This is my commandment: love one another as I have loved you. No one can have a greater love than to lay down his life for his friends. The Church celebrates honors today a modern saint, an individual whose story we should all identify with. St. Maximillian Kolbe was a Polish Franciscan friar who was imprisoned in Auschwitz during the Second World War. At the camp, he offered his life in exchange for a fellow prisoner who was about to be executed. His reason? The fellow prisoner was father to a large family, and Maximilian Kolbe told him that his death would bring devastation to his family who still depended on him. And like a storyline that we can only find in a movie, the lucky prisoner lived to tell the story.
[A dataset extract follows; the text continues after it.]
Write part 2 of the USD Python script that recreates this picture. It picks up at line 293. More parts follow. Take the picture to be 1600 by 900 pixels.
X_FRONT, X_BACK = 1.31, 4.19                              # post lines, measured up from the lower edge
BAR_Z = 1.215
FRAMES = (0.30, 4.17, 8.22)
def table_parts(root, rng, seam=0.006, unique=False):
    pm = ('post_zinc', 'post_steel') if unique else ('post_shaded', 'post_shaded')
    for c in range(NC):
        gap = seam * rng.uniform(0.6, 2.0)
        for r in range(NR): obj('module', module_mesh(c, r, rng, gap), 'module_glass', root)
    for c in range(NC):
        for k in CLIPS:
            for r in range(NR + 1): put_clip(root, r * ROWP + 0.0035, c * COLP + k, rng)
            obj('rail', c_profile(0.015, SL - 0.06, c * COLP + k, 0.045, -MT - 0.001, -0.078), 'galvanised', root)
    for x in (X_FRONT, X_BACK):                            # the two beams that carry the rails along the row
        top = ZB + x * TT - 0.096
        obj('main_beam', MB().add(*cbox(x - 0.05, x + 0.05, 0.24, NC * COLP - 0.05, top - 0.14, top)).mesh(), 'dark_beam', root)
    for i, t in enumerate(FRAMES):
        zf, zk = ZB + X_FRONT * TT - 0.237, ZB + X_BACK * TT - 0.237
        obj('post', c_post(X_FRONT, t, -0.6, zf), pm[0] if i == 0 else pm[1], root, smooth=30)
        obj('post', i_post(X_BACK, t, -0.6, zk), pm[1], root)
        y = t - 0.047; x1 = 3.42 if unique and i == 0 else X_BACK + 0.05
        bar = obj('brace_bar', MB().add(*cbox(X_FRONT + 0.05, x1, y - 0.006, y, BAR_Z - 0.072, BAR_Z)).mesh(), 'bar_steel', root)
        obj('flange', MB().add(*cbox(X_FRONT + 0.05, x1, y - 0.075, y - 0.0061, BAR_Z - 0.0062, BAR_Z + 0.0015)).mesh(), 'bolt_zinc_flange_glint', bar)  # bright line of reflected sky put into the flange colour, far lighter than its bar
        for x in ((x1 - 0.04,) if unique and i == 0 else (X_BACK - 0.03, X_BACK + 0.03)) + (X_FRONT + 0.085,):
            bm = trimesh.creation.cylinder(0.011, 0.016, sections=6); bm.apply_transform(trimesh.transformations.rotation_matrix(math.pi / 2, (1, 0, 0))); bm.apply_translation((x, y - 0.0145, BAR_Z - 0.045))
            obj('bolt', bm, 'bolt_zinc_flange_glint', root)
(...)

St. Maximillian’s story is one that is worth telling over and over again. For it is a story of a man who lived in a literal way the gospel command of laying down one’s life for a friend. His act was prompted, not by an urge to put his name in history books, but rather by a genuine love for a fellow human being. He did not quote any scripture passage to support his decision. He cited a very human reason for doing what he did: the fellow prisoner had a family. St. Maximillian felt the pain the man’s family would undergo if he were to die. His friend had a responsibility that himself as a friar he didn’t have. He chose to die so that his friend could live.
The feat that St. Maximillian Kolbe pulled is one that only few have gathered enough courage to carry out. Some of us might not even have the opportunity to make a decision such as he did. However, the one thing that we can imitate from him is the ‘humanness’ of his saintly call. Our motivation to pull a saintly ‘stunt’ should not be God or Jesus as such, but rather our brothers and sisters.